British Mercantilism
In England, the mercantilism reached its peak in 17th century particularly between 1640 to 1660. A major contrast between French mercantilism and British mercantilism was that in Britain, the focus remained in international trade rather than the domestic control. Wide arrays of regulations were put in place to encourage exports and discourage imports. Tariffs were placed on imports and bounties given for exports, and the export of some raw materials was banned completely.
The Navigation Acts expelled foreign merchants from England’s domestic trade. The nation aggressively sought colonies and once under British control, regulations were imposed that allowed the colony to only produce raw materials and to only trade with Britain.
This led to friction with the inhabitants of these colonies, and mercantilist policies were one of the major causes of the American Revolution.
However, mercantilist policies had an important effect on Britain helping turn it into the world’s dominant trader, and an international superpower.
One domestic policy that had a lasting impact was the conversion of “waste lands” to agricultural use.
Industrial Revolution and Mercantilism
The mercantilist ideas did not decline until the coming of the Industrial Revolution. However, slowly other ideas sprang up such as the policy of laissez-faire. Till the end of the 17th century, successive governments in England kept confirming the policies to mercantilism. However, in the 18th century, the belief in mercantilism started fading because of the arguments of Adam Smith and other classical economists who won favour of the British Empire as well as some other parts of Europe.
The opposition to mercantilism came up as anti-mercantilist thought.
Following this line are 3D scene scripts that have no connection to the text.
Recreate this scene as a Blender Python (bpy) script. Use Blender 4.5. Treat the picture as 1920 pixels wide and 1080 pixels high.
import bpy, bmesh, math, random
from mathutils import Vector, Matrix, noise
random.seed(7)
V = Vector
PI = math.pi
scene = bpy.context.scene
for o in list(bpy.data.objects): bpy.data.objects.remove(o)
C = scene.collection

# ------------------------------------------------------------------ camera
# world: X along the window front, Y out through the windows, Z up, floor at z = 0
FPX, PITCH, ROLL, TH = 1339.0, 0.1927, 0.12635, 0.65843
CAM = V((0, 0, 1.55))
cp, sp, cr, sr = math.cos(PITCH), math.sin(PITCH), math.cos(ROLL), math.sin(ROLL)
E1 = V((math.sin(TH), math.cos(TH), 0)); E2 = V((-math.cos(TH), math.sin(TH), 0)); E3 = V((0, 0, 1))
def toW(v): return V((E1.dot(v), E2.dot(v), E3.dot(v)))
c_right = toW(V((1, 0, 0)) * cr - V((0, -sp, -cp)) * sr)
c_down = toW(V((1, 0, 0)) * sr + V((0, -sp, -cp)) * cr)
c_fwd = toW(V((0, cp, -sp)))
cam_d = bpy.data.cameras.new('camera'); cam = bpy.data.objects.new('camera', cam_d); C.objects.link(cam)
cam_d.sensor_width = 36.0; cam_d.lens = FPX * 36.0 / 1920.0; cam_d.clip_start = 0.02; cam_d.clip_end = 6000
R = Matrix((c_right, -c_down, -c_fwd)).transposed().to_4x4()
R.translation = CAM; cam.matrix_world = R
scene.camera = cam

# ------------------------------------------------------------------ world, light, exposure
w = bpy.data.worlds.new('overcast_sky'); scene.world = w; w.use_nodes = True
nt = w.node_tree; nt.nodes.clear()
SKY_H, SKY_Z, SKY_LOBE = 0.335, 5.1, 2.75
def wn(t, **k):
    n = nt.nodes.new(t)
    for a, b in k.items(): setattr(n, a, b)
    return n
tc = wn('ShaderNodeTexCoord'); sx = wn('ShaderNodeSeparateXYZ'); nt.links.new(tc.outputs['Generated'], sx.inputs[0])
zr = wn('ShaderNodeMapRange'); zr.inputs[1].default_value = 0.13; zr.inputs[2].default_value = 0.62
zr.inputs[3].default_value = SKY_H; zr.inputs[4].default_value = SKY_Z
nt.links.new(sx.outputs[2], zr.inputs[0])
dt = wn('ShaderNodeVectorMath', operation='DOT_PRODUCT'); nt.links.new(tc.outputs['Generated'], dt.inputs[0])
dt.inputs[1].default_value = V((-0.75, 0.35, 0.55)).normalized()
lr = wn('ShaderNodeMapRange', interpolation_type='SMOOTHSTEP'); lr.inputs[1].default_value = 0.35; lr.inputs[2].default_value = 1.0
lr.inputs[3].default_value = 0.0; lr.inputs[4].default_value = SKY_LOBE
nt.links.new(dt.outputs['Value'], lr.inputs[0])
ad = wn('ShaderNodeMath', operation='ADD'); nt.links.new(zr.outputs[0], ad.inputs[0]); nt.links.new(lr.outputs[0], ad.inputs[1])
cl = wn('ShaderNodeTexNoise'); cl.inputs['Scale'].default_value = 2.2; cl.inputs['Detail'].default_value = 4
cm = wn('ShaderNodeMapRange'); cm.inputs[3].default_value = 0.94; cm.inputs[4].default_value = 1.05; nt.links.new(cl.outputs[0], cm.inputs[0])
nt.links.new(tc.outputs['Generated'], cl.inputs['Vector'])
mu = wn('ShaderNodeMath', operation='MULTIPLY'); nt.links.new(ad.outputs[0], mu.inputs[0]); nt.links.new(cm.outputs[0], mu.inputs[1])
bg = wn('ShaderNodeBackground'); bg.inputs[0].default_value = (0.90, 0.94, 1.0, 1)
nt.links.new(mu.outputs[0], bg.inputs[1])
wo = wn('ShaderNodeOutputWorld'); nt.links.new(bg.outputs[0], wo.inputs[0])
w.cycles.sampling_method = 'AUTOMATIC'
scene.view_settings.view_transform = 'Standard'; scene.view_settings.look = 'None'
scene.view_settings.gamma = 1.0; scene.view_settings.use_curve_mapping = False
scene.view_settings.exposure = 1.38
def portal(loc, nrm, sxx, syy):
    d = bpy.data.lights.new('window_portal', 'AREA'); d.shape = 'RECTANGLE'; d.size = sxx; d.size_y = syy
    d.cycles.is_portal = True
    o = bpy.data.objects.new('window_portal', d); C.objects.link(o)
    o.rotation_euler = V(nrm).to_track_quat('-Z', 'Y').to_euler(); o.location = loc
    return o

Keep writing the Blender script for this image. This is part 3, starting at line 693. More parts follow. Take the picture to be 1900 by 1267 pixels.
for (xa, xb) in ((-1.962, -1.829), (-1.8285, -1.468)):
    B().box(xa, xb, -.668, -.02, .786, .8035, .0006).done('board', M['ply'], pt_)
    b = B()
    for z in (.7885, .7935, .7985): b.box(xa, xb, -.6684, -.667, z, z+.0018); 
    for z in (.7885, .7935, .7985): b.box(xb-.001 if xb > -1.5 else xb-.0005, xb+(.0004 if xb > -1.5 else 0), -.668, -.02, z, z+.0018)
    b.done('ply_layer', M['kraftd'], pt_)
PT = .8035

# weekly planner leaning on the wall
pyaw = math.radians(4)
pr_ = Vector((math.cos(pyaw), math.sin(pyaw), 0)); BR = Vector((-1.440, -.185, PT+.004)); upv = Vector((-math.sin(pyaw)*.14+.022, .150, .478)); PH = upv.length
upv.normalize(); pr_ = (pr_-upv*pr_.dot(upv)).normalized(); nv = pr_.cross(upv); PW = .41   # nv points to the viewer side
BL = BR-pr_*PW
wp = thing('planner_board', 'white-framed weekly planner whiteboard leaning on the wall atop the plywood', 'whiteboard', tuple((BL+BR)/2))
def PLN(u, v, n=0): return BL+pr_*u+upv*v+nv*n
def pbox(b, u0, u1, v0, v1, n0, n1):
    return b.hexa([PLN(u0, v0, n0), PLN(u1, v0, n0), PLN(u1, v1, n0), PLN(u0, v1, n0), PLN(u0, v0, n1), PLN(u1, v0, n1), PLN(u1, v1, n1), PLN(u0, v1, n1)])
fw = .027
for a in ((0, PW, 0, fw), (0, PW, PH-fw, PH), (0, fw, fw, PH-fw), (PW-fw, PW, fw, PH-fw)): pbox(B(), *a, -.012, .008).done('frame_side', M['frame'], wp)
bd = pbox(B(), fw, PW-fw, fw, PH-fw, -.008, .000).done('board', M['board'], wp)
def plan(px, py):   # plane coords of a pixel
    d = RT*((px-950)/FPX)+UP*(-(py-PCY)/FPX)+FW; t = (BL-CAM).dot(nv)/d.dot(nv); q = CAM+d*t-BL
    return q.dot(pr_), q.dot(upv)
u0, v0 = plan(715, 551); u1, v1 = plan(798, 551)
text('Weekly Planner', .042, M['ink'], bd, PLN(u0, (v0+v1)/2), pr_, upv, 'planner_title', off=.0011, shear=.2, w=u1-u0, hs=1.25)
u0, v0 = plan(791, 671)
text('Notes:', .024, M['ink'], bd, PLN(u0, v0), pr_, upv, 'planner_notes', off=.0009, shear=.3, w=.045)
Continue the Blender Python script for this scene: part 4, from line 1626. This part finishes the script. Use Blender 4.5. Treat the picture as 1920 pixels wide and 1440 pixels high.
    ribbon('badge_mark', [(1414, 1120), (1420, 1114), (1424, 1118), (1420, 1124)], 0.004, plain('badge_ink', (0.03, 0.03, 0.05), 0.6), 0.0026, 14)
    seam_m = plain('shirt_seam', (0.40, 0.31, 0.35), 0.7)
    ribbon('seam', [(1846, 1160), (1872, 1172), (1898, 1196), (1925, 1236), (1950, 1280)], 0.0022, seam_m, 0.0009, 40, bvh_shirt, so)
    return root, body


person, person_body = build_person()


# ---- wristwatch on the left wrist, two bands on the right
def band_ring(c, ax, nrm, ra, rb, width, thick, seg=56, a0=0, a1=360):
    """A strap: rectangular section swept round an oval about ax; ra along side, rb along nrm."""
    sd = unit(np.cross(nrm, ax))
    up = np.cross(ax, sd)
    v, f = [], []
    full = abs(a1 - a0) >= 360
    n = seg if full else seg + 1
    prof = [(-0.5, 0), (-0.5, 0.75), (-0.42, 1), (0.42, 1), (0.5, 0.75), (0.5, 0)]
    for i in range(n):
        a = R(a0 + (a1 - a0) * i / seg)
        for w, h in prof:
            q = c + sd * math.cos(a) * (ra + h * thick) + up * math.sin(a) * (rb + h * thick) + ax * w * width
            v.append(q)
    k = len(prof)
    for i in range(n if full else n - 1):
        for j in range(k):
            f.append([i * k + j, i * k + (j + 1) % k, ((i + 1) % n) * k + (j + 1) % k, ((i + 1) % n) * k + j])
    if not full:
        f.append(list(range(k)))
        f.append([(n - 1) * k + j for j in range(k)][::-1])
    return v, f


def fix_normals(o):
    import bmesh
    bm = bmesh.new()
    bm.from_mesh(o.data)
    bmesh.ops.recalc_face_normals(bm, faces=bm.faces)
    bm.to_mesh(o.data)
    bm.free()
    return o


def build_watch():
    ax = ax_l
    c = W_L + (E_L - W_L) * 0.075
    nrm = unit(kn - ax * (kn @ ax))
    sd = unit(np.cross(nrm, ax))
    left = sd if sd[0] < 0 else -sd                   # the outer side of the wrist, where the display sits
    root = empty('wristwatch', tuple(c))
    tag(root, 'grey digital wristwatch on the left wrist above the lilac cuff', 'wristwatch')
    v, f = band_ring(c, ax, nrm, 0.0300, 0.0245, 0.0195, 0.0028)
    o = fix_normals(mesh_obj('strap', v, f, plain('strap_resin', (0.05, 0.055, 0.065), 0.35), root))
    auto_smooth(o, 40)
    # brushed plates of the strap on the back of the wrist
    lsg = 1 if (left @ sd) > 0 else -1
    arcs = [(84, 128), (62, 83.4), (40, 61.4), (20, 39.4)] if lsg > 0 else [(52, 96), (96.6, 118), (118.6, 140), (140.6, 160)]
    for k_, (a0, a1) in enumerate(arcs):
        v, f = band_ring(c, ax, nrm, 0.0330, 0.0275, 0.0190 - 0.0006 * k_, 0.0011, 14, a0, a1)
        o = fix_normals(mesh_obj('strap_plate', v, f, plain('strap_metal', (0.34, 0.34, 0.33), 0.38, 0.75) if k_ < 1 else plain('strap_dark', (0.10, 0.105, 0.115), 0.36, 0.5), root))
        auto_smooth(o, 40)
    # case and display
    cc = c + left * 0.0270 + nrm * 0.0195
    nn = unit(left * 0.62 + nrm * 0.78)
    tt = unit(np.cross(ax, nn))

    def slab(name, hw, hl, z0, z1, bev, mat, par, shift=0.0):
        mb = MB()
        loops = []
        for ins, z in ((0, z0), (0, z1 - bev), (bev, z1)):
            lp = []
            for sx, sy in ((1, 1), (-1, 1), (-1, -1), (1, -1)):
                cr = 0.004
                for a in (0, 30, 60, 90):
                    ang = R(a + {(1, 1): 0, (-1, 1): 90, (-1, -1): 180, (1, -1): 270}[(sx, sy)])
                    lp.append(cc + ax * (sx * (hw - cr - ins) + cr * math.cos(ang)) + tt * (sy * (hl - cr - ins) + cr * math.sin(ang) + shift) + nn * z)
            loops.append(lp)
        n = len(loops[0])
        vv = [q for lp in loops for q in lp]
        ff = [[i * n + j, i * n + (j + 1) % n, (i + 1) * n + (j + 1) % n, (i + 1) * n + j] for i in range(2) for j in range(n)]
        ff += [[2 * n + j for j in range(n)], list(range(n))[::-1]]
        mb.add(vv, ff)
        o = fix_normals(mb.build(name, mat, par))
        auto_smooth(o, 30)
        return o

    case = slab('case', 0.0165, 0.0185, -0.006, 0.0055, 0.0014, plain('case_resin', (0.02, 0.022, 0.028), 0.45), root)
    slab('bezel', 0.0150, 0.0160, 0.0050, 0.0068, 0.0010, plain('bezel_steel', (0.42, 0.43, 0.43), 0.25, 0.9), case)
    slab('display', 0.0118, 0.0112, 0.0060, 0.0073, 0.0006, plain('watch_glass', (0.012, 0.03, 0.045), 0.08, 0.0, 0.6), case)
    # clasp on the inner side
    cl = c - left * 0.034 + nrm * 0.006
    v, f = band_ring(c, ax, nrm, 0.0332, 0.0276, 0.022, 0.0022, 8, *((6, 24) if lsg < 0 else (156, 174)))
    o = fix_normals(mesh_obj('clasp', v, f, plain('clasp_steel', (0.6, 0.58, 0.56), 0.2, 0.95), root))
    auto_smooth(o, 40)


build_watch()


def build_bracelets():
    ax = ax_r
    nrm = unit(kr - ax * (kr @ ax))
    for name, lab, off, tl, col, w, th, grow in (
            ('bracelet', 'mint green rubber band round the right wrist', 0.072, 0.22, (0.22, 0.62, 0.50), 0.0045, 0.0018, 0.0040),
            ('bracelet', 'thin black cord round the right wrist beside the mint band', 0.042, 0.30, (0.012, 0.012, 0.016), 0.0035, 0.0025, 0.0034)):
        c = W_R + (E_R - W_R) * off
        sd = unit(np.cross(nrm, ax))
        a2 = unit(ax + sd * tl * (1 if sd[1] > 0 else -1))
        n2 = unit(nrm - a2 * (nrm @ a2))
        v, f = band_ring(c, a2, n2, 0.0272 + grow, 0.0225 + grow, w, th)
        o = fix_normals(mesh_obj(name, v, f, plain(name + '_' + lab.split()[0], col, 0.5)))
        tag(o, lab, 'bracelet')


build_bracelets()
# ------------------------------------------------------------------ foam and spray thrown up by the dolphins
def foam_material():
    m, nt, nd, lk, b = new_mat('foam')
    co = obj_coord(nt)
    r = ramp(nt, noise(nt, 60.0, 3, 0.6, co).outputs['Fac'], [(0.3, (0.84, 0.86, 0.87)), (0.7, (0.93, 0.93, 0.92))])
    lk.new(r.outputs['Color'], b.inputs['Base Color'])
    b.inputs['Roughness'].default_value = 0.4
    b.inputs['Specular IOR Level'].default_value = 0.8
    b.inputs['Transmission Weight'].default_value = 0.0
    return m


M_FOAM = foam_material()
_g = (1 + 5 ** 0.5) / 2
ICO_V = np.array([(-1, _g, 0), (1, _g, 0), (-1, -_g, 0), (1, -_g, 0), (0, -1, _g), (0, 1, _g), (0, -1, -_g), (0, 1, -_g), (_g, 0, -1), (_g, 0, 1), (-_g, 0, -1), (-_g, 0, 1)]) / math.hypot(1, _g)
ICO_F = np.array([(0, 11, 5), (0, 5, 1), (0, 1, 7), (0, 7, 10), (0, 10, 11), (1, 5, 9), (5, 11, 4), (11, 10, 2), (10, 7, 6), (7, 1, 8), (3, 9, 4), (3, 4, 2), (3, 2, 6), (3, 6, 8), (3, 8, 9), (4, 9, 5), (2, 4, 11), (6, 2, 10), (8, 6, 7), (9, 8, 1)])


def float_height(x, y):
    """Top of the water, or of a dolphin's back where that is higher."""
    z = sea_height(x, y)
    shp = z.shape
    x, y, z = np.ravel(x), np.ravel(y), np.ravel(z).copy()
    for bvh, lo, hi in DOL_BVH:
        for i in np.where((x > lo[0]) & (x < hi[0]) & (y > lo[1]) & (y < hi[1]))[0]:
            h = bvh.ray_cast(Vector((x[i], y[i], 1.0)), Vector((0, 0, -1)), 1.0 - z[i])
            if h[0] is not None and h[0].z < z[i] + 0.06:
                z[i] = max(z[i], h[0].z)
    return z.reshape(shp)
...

The founding fathers of this thought were Adam Smith and David Hume though many scholars pointed out important flaws with mercantilism long before Adam Smith developed an ideology that could fully replace it.
The anti-mercantilist thought
The mercantilists failed to understand the notions of absolute advantage and comparative advantage fleshed out by Adam Smith and David Ricardo. Using arguments in favour of laissez-faire and absolute advantage, they proved that by imposing mercantilist import restrictions and tariffs, the countries end up becoming poorer.
Absolute Advantage Example
Portugal was a far more efficient producer of wine than England, while in England it was relatively cheaper to produce cloth. Thus if Portugal specialized in wine and England in cloth, both states would end up better off if they traded. This is an example of absolute advantage. In modern economic theory, trade is not a zero-sum game of cutthroat competition, as both sides can benefit, it is an iterated prisoner’s dilemma. By imposing mercantilist import restrictions and tariffs instead, both nations ended up poorer.
Similarly, David Hume pointed out the impossibility of the mercantilists’ goal of a constant positive balance of trade. He said that as bullion flowed into one country, the supply would increase and the value of bullion in that state would steadily decline relative to other goods. Conversely, in the state exporting bullion, its value would slowly rise. Eventually it would no longer be cost-effective to export goods from the high-price country to the low-price country, and the balance of trade would reverse itself. Mercantilists fundamentally misunderstood this, long arguing that an increase in the money supply simply meant that everyone gets richer.
Laissez-faire thinkers such as Smith, Malthus, and Ricardo opposed government efforts to help poor workers. They thought that creating minimum wage laws and better working conditions would upset the free market system, lower profits, and undermine the production of wealth in society.